-------- TASK INPUTS

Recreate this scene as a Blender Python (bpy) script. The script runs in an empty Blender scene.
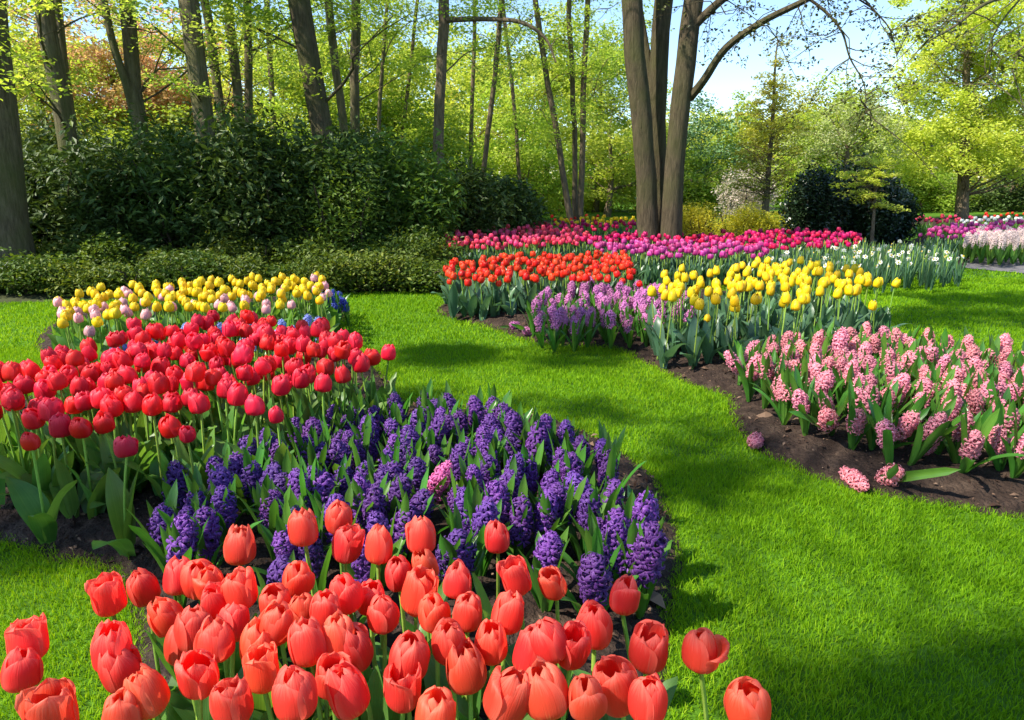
import bpy, math, random
import numpy as np
from mathutils import Vector, Matrix, Euler

random.seed(7)
RNG = np.random.default_rng(7)
SC = bpy.context.scene
COL = SC.collection
PI = math.pi

# ------------------------------------------------------------------ camera, sky, sun, exposure
F = 24.0 / 36.0 * 1024
CAM_H = 1.12
PITCH = math.atan(180.0 / F)
cd = bpy.data.cameras.new('camera')
cam = bpy.data.objects.new('camera', cd)
COL.objects.link(cam)
cd.lens = 24
cd.sensor_width = 36
cd.clip_start = 0.05
cd.clip_end = 1000
cam.location = (0, 0, CAM_H)
cam.rotation_euler = (PI / 2 - PITCH, 0, 0)
SC.camera = cam

SUN_DIR = Vector((-0.60, -0.26, 0.757)).normalized()      # towards the sun
SUN_EL = math.asin(SUN_DIR.z)
world = bpy.data.worlds.new('World')
SC.world = world
world.use_nodes = True
wn = world.node_tree
wn.nodes.clear()
sky = wn.nodes.new('ShaderNodeTexSky')
sky.sky_type = 'NISHITA'
sky.sun_disc = False
sky.sun_elevation = SUN_EL
sky.sun_rotation = math.atan2(SUN_DIR.x, SUN_DIR.y)
sky.air_density = 1.0
sky.dust_density = 0.3
sky.ozone_density = 4.0
bg = wn.nodes.new('ShaderNodeBackground')
bg.inputs['Strength'].default_value = 0.135
wo = wn.nodes.new('ShaderNodeOutputWorld')
wn.links.new(sky.outputs[0], bg.inputs['Color'])
wn.links.new(bg.outputs[0], wo.inputs['Surface'])

sl = bpy.data.lights.new('sun', 'SUN')
sl.energy = 4.7
sl.angle = math.radians(0.53)
sl.color = (1.0, 0.93, 0.80)
sun = bpy.data.objects.new('sun', sl)
COL.objects.link(sun)
sun.rotation_euler = SUN_DIR.to_track_quat('Z', 'Y').to_euler()
sun.location = (-20, -9, 26)

vs = SC.view_settings
vs.view_transform = 'Standard'
vs.look = 'None'
vs.exposure = 1.2
vs.gamma = 1
vs.use_curve_mapping = False
cy = SC.cycles
cy.max_bounces = 7
cy.diffuse_bounces = 4
cy.glossy_bounces = 2
cy.transmission_bounces = 5
cy.transparent_max_bounces = 6
cy.caustics_reflective = False
cy.caustics_refractive = False
cy.sample_clamp_indirect = 6
cy.use_denoising = True


# ------------------------------------------------------------------ helpers
def ray(px, py):
    u = (px - 512) / F
    v = (py - 360) / F
    return Vector((u, math.cos(PITCH) - v * math.sin(PITCH), -(math.sin(PITCH) + v * math.cos(PITCH))))


def at(px, py, z=0.0):
    """where the sight line of a photo pixel meets the level z"""
    d = ray(px, py)
    t = (z - CAM_H) / d.z
    return Vector((d.x * t, d.y * t, z))


def far(px, py, Y):
    """the point at distance Y along that sight line"""
    d = ray(px, py)
    t = Y / d.y
    return Vector((d.x * t, Y, CAM_H + d.z * t))


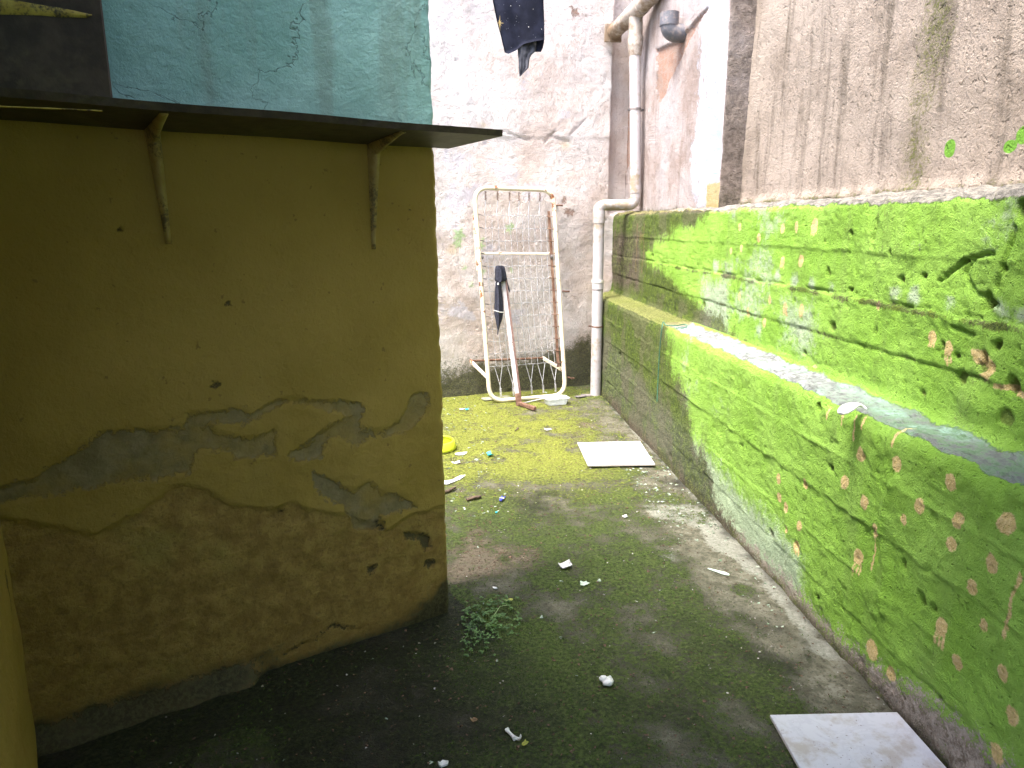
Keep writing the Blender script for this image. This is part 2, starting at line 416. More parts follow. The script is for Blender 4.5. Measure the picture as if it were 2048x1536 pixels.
def mat_ground():
    g = G('mossy_concrete_floor')
    moss, bright, red, pale, dark_mask = (g.attr(k) for k in ('moss', 'bright', 'red', 'pale', 'dark_mask'))
    n1 = g.noise(2.2, 6, .6); n2 = g.noise(14, 7, .7); n3 = g.noise(70, 6, .74); n4 = g.noise(190, 4, .7)
    base = g.mix(g.rng(n2, .36, .64), (.12, .115, .075), (.27, .255, .185))
    base = g.mix(g.mul(g.rng(n3, .5, .34), .7), base, (.035, .032, .022))
    base = g.mix(g.mul(g.rng(n3, .60, .74), .5), base, (.32, .30, .25))
    rm = g.rng(g.add(red, g.mul(g.m('SUBTRACT', n2, .5), .7), g.mul(g.m('SUBTRACT', n3, .5), .5)), -.1, .25)
    base = g.mix(g.mul(rm, .65), base, g.mix(g.rng(n3, .4, .62), (.13, .10, .065), (.28, .215, .15)))
    pm = g.rng(g.add(pale, g.mul(g.m('SUBTRACT', n2, .5), .09), g.mul(g.m('SUBTRACT', n3, .5), .05)), -.012, .02)
    base = g.mix(g.mul(pm, .9), base, g.mix(g.rng(n3, .35, .65), (.27, .27, .21), (.43, .43, .36)))
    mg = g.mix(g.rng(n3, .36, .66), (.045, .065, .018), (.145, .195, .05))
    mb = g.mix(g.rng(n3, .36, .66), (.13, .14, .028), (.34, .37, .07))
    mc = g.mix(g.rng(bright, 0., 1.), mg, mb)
    mm = g.rng(g.add(moss, g.mul(g.m('SUBTRACT', n2, .5), 1.5), g.mul(g.m('SUBTRACT', n3, .5), 1.5), g.mul(g.m('SUBTRACT', n4, .5), .8)), -.15, .22)
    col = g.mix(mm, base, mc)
    sp = g.rng(g.voro(120), .10, .06)
    keep = g.rng(g.voro(120, out='Color'), .62, .66)
    col = g.mix(g.mul(sp, keep, .75), col, (.55, .56, .50))
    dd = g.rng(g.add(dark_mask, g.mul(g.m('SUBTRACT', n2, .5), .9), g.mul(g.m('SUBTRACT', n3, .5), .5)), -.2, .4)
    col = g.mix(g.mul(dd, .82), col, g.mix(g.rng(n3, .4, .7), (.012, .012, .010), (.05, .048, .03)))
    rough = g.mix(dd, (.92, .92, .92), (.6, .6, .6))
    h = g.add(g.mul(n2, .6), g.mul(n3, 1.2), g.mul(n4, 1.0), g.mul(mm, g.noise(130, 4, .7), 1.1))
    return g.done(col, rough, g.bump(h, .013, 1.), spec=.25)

def simple(name, c1, c2, scale=30, rough=.6, bump=.001, metal=0., rust=None, rust_amt=.5, dirt=None, dirt_amt=.5, spec=.4, **k):
    g = G(name); n = g.noise(scale, 5, .65); n2 = g.noise(scale*4.2, 4, .65); n0 = g.noise(scale*.3, 5, .7, loc=(2, 5, 1))
    col = g.mix(g.rng(n, .35, .66), c1, c2)
    if dirt: col = g.mix(g.rng(g.add(n0, g.mul(g.m('SUBTRACT', n2, .5), .5)), .62-.25*dirt_amt, .80-.25*dirt_amt), col, dirt)
    if rust: col = g.mix(g.rng(g.add(n0, g.mul(g.m('SUBTRACT', n, .5), .5)), .64-.25*rust_amt, .70-.25*rust_amt), col, g.mix(g.rng(n2, .4, .6), rust, tuple(q*.35 for q in rust)))
    return g.done(col, rough, g.bump(g.add(n, g.mul(n2, .5)), bump, 1.) if bump else None, metal, spec, **k)

M_ret = mat_retaining(); M_house = mat_house(); M_ground = mat_ground()
M_back = mat_render('pink_roughcast', (.80, .69, .64), (.68, .56, .50), (.86, .80, .78), 1.15, .18, (.42, .34, .30), 1., (.74, .69, .74))
M_side = mat_render('lilac_roughcast', (.45, .365, .335), (.34, .265, .235), (.54, .49, .495), 1.25, .35, (.19, .145, .12))
M_near = mat_render('grey_weathered_render', (.30, .245, .20), (.21, .17, .135), (.37, .31, .26), .8, .75, (.12, .098, .075), .8)
M_ceil = simple('soffit_concrete', (.30, .29, .27), (.40, .38, .35), 6, .9, .004)
M_light = simple('unseen_bounce_plaster', (.66, .62, .58), (.74, .71, .68), 5, .9, .004)
M_dark = simple('unseen_blocker_plaster', (.28, .25, .2), (.38, .34, .28), 5, .9, .004)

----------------

## PROBLEM TO WORK ON
Go through the listing above and pull out each line containing the word "script".

## TASK RESPONSE
Recreate this scene as a Blender Python (bpy) script. The script runs in an empty Blender scene.
Keep writing the Blender script for this image. This is part 2, starting at line 416. More parts follow. The script is for Blender 4.5. Measure the picture as if it were 2048x1536 pixels.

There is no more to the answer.